Les accords de maintien dans l'emploi constituent à nos yeux une avancée considérable. Il faut encadrer ces négociations pour qu'elles ne deviennent pas un marché de dupes, pour que les salariés d'un site ne négocient pas avec le pistolet sur la tempe – ce qui est la réalité aujourd'hui. Certains points peuvent donc être négociés au sein de l'entreprise, mais pas tous : il est impossible de baisser les salaires en dessous de 1,2 SMIC, aucune embauche ne peut être faite sur les bases de la dérogation au contrat de travail… De plus, nous soulageons les délégués syndicaux d'une partie de la pression qu'ils subissent en prévoyant une expertise des éléments fournis par l'employeur.

Ce sont des accords donnant-donnant : les salariés font des efforts, en échange d'un maintien des effectifs ; des sanctions doivent être prévues au cas où les engagements de l'employeur ne seraient pas respectés. Chaque partie s'engage pour sauver la boîte, le site, l'emploi. C'est là une mesure de sécurisation des parcours mais aussi de compétitivité à laquelle nous tenons beaucoup.

L'accord réaffirme la place du dialogue social, notamment pour négocier un plan de sauvegarde de l'emploi (PSE). Négocier un tel plan, c'est quelque chose qui se fait déjà tous les jours ; mais cela n'est pas contractualisé. Ici, il y a une formalisation ; dans les périodes difficiles, les partenaires sociaux doivent pouvoir s'engager et coopérer.

L'homologation est un point important : l'État et ses services ne doivent pas rester hors du jeu ; ils ne doivent pas non plus fuir leurs responsabilités, notamment au cas où un plan de sauvegarde de l'emploi ne serait pas conforme à la législation. Les directions régionales des entreprises, de la concurrence, de la consommation, du travail et de l'emploi (DIRECCTE) doivent jouer un rôle de contrôle et d'investigation.

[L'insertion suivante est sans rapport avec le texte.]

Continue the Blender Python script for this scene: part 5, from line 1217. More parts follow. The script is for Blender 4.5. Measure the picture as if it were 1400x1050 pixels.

Le compte personnel de formation constitue un réceptacle nouveau, qui pourra être utilisé par la future loi sur la formation professionnelle. Il faut l'associer au conseil en évolution professionnelle mis en oeuvre sur les territoires. Le salarié doit pouvoir être acteur de son propre parcours tout au long de sa vie professionnelle.

Cet accord, et le projet de loi qui en est la transcription, nous conviennent donc, même si nous avons quelques petites observations à faire : le passage de l'accord à la loi est un exercice difficile. L'esprit de l'accord est bien respecté, mais certains points doivent être précisés ou complétés : c'est votre rôle. C'est pourquoi nous vous remercions de nous auditionner aujourd'hui.

Les partenaires sociaux doivent prendre leurs responsabilités et s'engager, dans les périodes fastes mais aussi dans les périodes difficiles, pour créer de la compétitivité et de la performance dans les entreprises.